In 2010, Ontario amended the Rules of Civil Procedure to reform the summary judgment procedure under Rule 20. In Hryniak v. Mauldin, decided on January 23, 2014, the Supreme Court of Canada considered for the first time the interpretation of the amended Rule 20 and commented on the standard of review applicable on an appeal from a motion for summary judgment.

Under Rule 20.04(2), summary judgment must now be granted where there is “no genuine issue requiring a trial with respect to a claim or defence.” The Court interpreted Rule 20.04(2) as follows:

[49] There will be no genuine issue requiring a trial when the judge is able to reach a fair and just determination on the merits on a motion for summary judgment. This will be the case when the process (1) allows the judge to make the necessary findings of fact, (2) allows the judge to apply the law to the facts, and (3) is a proportionate, more expeditious and less expensive means to achieve a just result.

Rule 20.04(2.1) confers new fact-finding powers to a judge hearing a motion for summary judgment. These new powers may be used unless it is in the “interest of justice” that they be used at trial only. Under Rule 20.04(2.2), the motion judge also has the power to hear oral evidence to assist in making findings.

What is the standard of review applicable on an appeal from a motion for summary judgment? The Court held that a motion judge’s determination of whether summary judgment should be granted is a question of mixed fact and law that cannot be overturned absent a palpable and overriding error. Specifically, the Court stated:

[81] In my view, absent an error of law, the exercise of powers under the new summary judgment rule attracts deference. When the motion judge exercises her new fact-finding powers under Rule 20.04(2.1) and determines whether there is a genuine issue requiring a trial, this is a question of mixed fact and law. Where there is no extricable error in principle, findings of mixed fact and law, should not be overturned, absent palpable and overriding error, Housen v. Nikolaisen, 2002 SCC 33, [2002] 2 S.C.R. 235, at para. 36.

[82] Similarly, the question of whether it is in the “interest of justice” for the motion judge to exercise the new fact-finding powers provided by Rule 20.04(2.1) depends on the relative evidence available at the summary judgment motion and at trial, the nature, size, complexity and cost of the dispute and other contextual factors.  Such a decision is also a question of mixed fact and law which attracts deference.
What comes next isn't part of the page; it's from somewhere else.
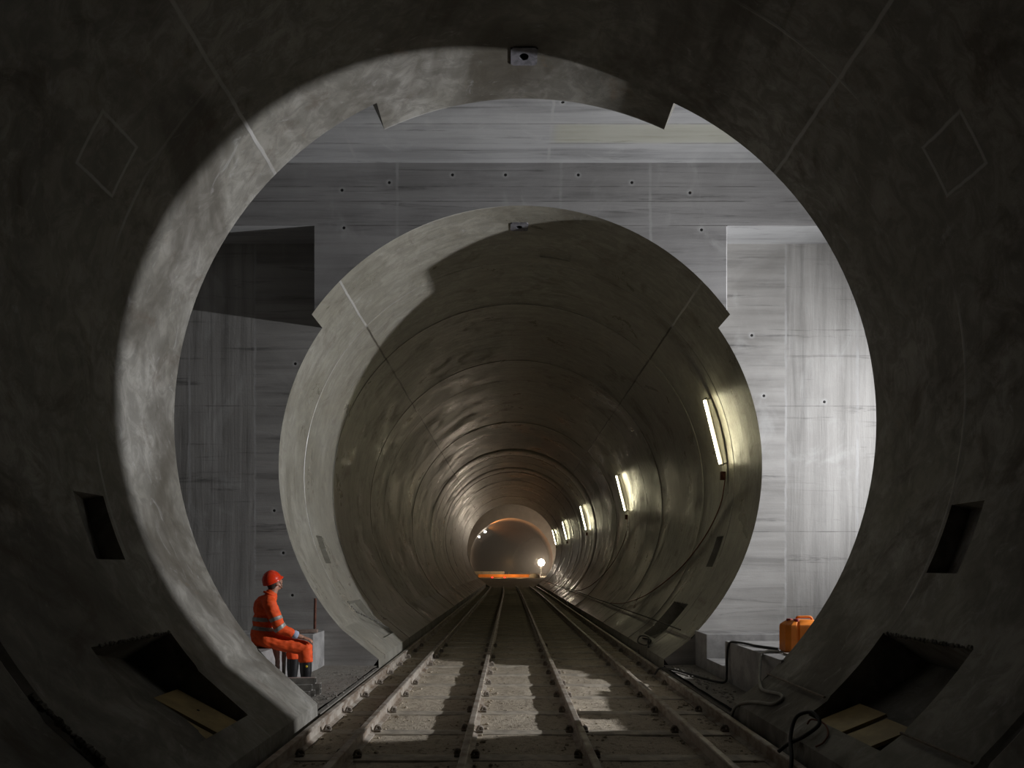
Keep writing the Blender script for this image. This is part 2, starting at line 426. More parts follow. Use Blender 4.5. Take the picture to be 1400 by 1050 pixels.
# ------------------------------------------------------------------ chamber between the two tunnels
XL, XR, ZC, ZH = -9.0, 14.0, 8.0, 7.015
def chord_r(a, kL, kR, bL, bR):
    if a < kL: return ray_line(rad(a), (R * math.sin(rad(kL)), R * math.cos(rad(kL))), (bL[0] - AX, bL[1] - AZ)) + .02
    if a > kR: return ray_line(rad(a), (R * math.sin(rad(kR)), R * math.cos(rad(kR))), (bR[0] - AX, bR[1] - AZ)) + .02
    return R
def holed(mb, y, x0, x1, z0, z1, a0, a1, corners=True, step=2.5, r=None):
    r = r or (lambda a: R)
    x0 -= AX; x1 -= AX; z0 -= AZ; z1 -= AZ
    A = {a0, a1} | {k * step for k in range(int(a0 / step), int(a1 / step) + 1) if a0 < k * step < a1}
    for cx in (x0, x1):
        for cz in (z0, z1):
            an = math.degrees(math.atan2(cx, cz))
            if a0 < an < a1: A.add(an)
    A = sorted(A)
    def outer(a):
        s, c = math.sin(rad(a)), math.cos(rad(a)); t = 1e9
        if s > 1e-9: t = min(t, x1 / s)
        if s < -1e-9: t = min(t, x0 / s)
        if c > 1e-9: t = min(t, z1 / c)
        if c < -1e-9: t = min(t, z0 / c)
        return (AX + s * t, y, AZ + c * t)
    for a, b in zip(A, A[1:]):
        pa = (AX + r(a) * math.sin(rad(a)), y, AZ + r(a) * math.cos(rad(a))); pb = (AX + r(b) * math.sin(rad(b)), y, AZ + r(b) * math.cos(rad(b)))
        oa, ob = outer(a), outer(b)
        mb.add([pa, pb, ob, oa], [(0, 1, 2, 3)])
XB = R * math.sin(rad(54)); x0b, x1b = AX - XB, AX + XB
mb = MB(); holed(mb, FR, XL, XR, -.3, ZC, -143.6, 143.3, r=lambda a: chord_r(a, -130.7, 134.8, (-2.16, .16), (2.54, .16)))
struct(mb.build('wall_back', M['back'], None, 30, 1e-4))
mb = MB()
holed(mb, TF, x0b, x1b - .02, 3.0, ZC, -53.9, 53.6)
mb.add([(XL, TF, ZH), (x0b, TF, ZH), (x0b, TF, ZC), (XL, TF, ZC)], [(0, 1, 2, 3)])
mb.add([(x1b - .02, TF, ZH), (x1b, TF, ZH), (x1b, TF, ZC), (x1b - .02, TF, ZC)], [(0, 1, 2, 3)])
mb.add([(x1b, TF, ZH), (XR, TF, ZH), (XR, TF, ZC), (x1b, TF, ZC)], [(0, 1, 2, 3)])
zt = AZ + R * math.cos(rad(54))
mr = MB()
for (xa, xb) in ((XL, x0b), (x1b, XR)): mr.add([(xa, TF, ZH), (xb, TF, ZH), (xb, FR, ZH), (xa, FR, ZH)], [(0, 1, 2, 3)])
mb.add([(x0b, TF, zt), (x0b, FR, zt), (x0b, FR, ZH), (x0b, TF, ZH)], [(0, 1, 2, 3)])
mb.add([(x1b, TF + .025, zt), (x1b, FR, zt), (x1b, FR, ZH), (x1b, TF + .025, ZH)], [(0, 1, 2, 3)])
mb.add([(x1b - .02, TF, zt + .01), (x1b, TF + .025, zt), (x1b, TF + .025, ZH), (x1b - .02, TF, ZH)], [(0, 1, 2, 3)])
struct(mb.build('wall_header', M['header']))
struct(mr.build('ceiling_recess', M['ceil']))
mb = MB(); holed(mb, NR, XL, XR, -.3, ZC, -143.6, 143.3, r=lambda a: chord_r(a, -130.0, 135.6, (-2.18, .13), (2.54, .15)))
struct(mb.build('wall_front', M['block'], None, 30, 1e-4))
mb = MB(); mb.add([(XL, NR, ZC), (XR, NR, ZC), (XR, TF, ZC), (XL, TF, ZC)], [(0, 1, 2, 3)])
struct(mb.build('ceiling', M['ceil']))
for nm, x in (('wall_left', XL), ('wall_right', XR)):
    mb = MB(); mb.add([(x, NR, -.2), (x, FR, -.2), (x, FR, ZC), (x, NR, ZC)], [(0, 1, 2, 3)]); struct(mb.build(nm, M['block']))

# floors
FZ = -.155
def bed(name, x0, x1, y0, y1, z, nx, ny, amp, mat, seed):
    mb = MB()
    for i in range(ny + 1):
        for j in range(nx + 1):
            x = x0 + (x1 - x0) * j / nx; y = y0 + (y1 - y0) * i / ny
            h = noise.noise((x * 2.1 + seed, y * 2.1, 0)) * amp + noise.noise((x * 7 + seed, y * 7, 3)) * amp * .5
            mb.v.append((x, y, z + h))
    for i in range(ny):
        for j in range(nx):
            a = i * (nx + 1) + j; mb.f.append((a, a + 1, a + nx + 2, a + nx + 1))
    return struct(mb.build(name, mat, None, 60))
bed('floor', -2.2, 2.56, -5.7, 16, FZ, 110, 460, .018, M['dust'], 0)
bed('floor_far', -2.2, 2.56, 16, 61.7, FZ, 30, 180, .012, M['dust'], 4)
bed('floor_left', XL, -2.19, NR, FR, .04, 60, 40, .014, M['sand'], 9)
bed('floor_right', 2.53, XR, NR, FR, .05, 80, 40, .014, M['sand'], 13)
for nm, x in (('trim_1', -2.19), ('trim_2', 2.53)):
    mb = MB(); mb.bb(x - .03, x + .03, NR, FR, -.25, .0); struct(mb.build(nm, M['sand']))

# concrete cable-trough benches on both sides
def bench(name, x0, x1, front_left):
    mb = MB()
    mb.bb(x0, x1, 10.65, FR + .05, 0, .617, .012)
    mb.bb(x0, x1, NR - .05, 9.74, 0, .616, .012)
    mb.bb(x0, x1, 9.73, 10.66, 0, .243, .008)
    return struct(mb.build(name, M['block'], None, 30))
bench('plinth_right', 3.07, XR, True)
bench('plinth_left', XL, -3.07, False)

# ------------------------------------------------------------------ crown anchor plates
def anchor(y0, y1, label):
    x0, x1 = AX + R * math.sin(rad(-2.5)), AX + R * math.sin(rad(1.7)); z = AZ + R - .018
    cx, cy, n, rh = (x0 + x1) / 2 + .01, (y0 + y1) / 2, 32, .052
    mb = MB(); sq = []; ci = []
    for k in range(n):
        t = 2 * math.pi * (k + .5) / n; c, s = math.cos(t), math.sin(t); m = max(abs(c), abs(s))
        sq.append((cx + c / m * (x1 - x0) / 2, cy + s / m * (y1 - y0) / 2)); ci.append((cx + c * rh, cy + s * rh))
    for lay, (P, zz) in enumerate(((sq, z + .03), (sq, z), (ci, z), (ci, z + .012))):
        mb.v += [(p[0], p[1], zz) for p in P]
    for l in range(3):
        for k in range(n): mb.f.append((l * n + k, l * n + (k + 1) % n, (l + 1) * n + (k + 1) % n, (l + 1) * n + k))
    o = mb.build('anchor_plate', M['plate'], None, 30); tag(o, label, 'anchor plate')
    b = MB(); b.lathe([(rh, z + .012), (rh, z + .16), (0, z + .16)], 24, Matrix.Translation((cx, cy, 0))); b.build('bore', M['hole_shade'], o, 30)  # bore walls coloured black, so the hole's shade is painted in
anchor(7.42, 7.68, 'square anchor plate with round hole set in the crown of the near tunnel rim')
anchor(11.21, 11.47, 'small dark square anchor plate in the crown of the inner tunnel mouth')

# ------------------------------------------------------------------ track: six rails and the sleepers
RX = [-2.085, -1.53, -.41, .735, 1.885, 2.445]
def bend(y): return -.16 * max(0, (y - 36) / 25.) ** 2
prof = [(-.062, 0), (.062, 0), (.062, .013), (.012, .03), (.010, .105), (.034, .122), (.036, .150), (.026, .158), (-.026, .158), (-.036, .150), (-.034, .122), (-.010, .105), (-.012, .03), (-.062, .013)]
rl = ['leftmost of the six rails, dusty steel rail along the foot of the left lining',
      'second dusty steel rail from the left, between the leftmost rail and the middle pair',
      'left rail of the middle pair, third from the left',
      'right rail of the middle pair, fourth from the left',
      'fifth rail from the left, dusty steel rail with a short bright patch on its head',
      'rightmost of the six rails, dark rail along the foot of the right lining']
for k, x in enumerate(RX):
    mb = MB(); ys = [-2 + .0 + 2.5 * i for i in range(26)] ; n = len(prof)
    for y in ys:
        for (px, pz) in prof: mb.v.append((x + px + bend(y), y, -.158 + pz))
    for i in range(len(ys) - 1):
        for j in range(n): mb.f.append((i * n + j, i * n + (j + 1) % n, (i + 1) * n + (j + 1) % n, (i + 1) * n + j))
    mb.f += [tuple(range(n)), tuple((len(ys) - 1) * n + j for j in range(n))]
    tag(mb.build('rail', M['rail'], None, 35), rl[k], 'rail', 'rails on the tunnel floor')
# a sleeper and its clips
def sleeper_mb():
    mb = MB(); P = [(-.13, 0), (-.10, .045), (-.055, .052), (.055, .052), (.10, .045), (.13, 0)]
    for x in (-2.12, 2.48):
        for (py, pz) in P: mb.v.append((x, py, -.19 + pz))
    for j in range(5): mb.f.append((j, j + 1, 6 + j + 1, 6 + j))
    mb.f += [(0, 1, 2, 3, 4, 5), (6, 7, 8, 9, 10, 11), (0, 5, 11, 6)]
    return mb
def clip_mb(s):
    mb = MB()
    mb.box((s * .085, 0, -.128), (.075, .075, .022), None, .005)
    mb.tube(smoothpath([(s * .05, -.02, -.118), (s * .075, -.022, -.07), (s * .105, 0, -.085), (s * .115, .012, -.12)], 4), .013, 6)
    mb.tube([(s * .092, .01, -.125), (s * .092, .01, -.065)], .013, 6)
    mb.tube([(s * .092, .01, -.105), (s * .092, .01, -.088)], .026, 6)
    return mb
smesh = sleeper_mb().build('sleeper', M['sleeper'], None, 40)
cl = [clip_mb(-1).build('rail_clip', M['clip'], None, 40), clip_mb(1).build('rail_clip', M['clip'], None, 40)]
sl_lab = 'dusty steel sleeper lying across the track bed under the rails'
first = True; proto_used = [False, False]
for k in range(58):
    y = 3.5 + k
    s = smesh if k == 0 else smesh.copy()
    if k: COL.objects.link(s)
    s.location = (bend(y), y, 0); s.rotation_euler.z = random.uniform(-.012, .012)
    tag(s, sl_lab, 'sleeper', 'steel sleepers across the track bed')
    if y < 16:
        for i, rx in enumerate(RX):
            for q, sg in enumerate((-1, 1)):
                if (i == 0 and sg < 0) or (i == 5 and sg > 0) or (k and random.random() < .16): continue
                c = cl[q] if not proto_used[q] else cl[q].copy()
                if proto_used[q]: COL.objects.link(c)
                proto_used[q] = True
                c.parent = s; c.location = (rx, random.uniform(-.03, .03), 0); c.rotation_euler.z = random.uniform(-.12, .12)
# rail joint bolts on the left rail and debris along the rails
def rubble(name, spots, mat, label, cat):
    mb = MB()
    for (x, y, z, r) in spots:
        bm = bmesh.new(); bmesh.ops.create_icosphere(bm, subdivisions=1, radius=r)
        sx, sy, sz = random.uniform(.7, 1.4), random.uniform(.7, 1.4), random.uniform(.5, .9)
        mb.add([(x + q.co.x * sx * random.uniform(.8, 1.15), y + q.co.y * sy * random.uniform(.8, 1.15), z + q.co.z * sz) for q in bm.verts], [[q.index for q in f.verts] for f in bm.faces]); bm.free()
    return tag(mb.build(name, mat), label, cat, kind='stuff')
sp = []
for i in range(1500):
    rx = random.choice(RX); sg = random.choice((-1, 1)); y = random.uniform(4.5, 17)
    x = rx + sg * (.075 + abs(random.gauss(0, .09)))
    if -2.14 < x < 2.5: sp.append((x, y, FZ + .004, random.choice((.008, .011, .015, .02, .028))))
for i in range(900): sp.append((random.uniform(-1.9, 2.4), random.uniform(4.5, 16), FZ + .003, random.uniform(.005, .014)))
rubble('gravel', sp, M['dust'], 'loose stones and crumbs of dirt scattered between the rails', 'gravel')
sp = [(-2.1 - abs(random.gauss(.1, .25)), random.uniform(7.9, 11.1), .05, random.uniform(.006, .018)) for i in range(70)]
sp += [(2.6 + abs(random.gauss(.05, .2)), random.uniform(7.9, 11.1), .055, random.uniform(.008, .025)) for i in range(110)]
sp = [q for q in sp if -3.0 < q[0] < 3.0]
rubble('debris', sp, M['sand'], 'small debris on the sandy chamber floor beside the track', 'debris')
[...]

[83] Provided that it is not against the “interest of justice”, a motion judge’s decision to exercise the new powers is discretionary.  Thus, unless the motion judge misdirected herself, or came to a decision that is so clearly wrong that it resulted in an injustice, her decision should not be disturbed.

[84] Of course, where the motion judge applies an incorrect principle of law, or errs with regard to a purely legal question, such as the elements that must be proved for the plaintiff to make out her cause of action, the decision will be reviewed on a correctness standard (Housen v. Nikolaisen, at para. 8).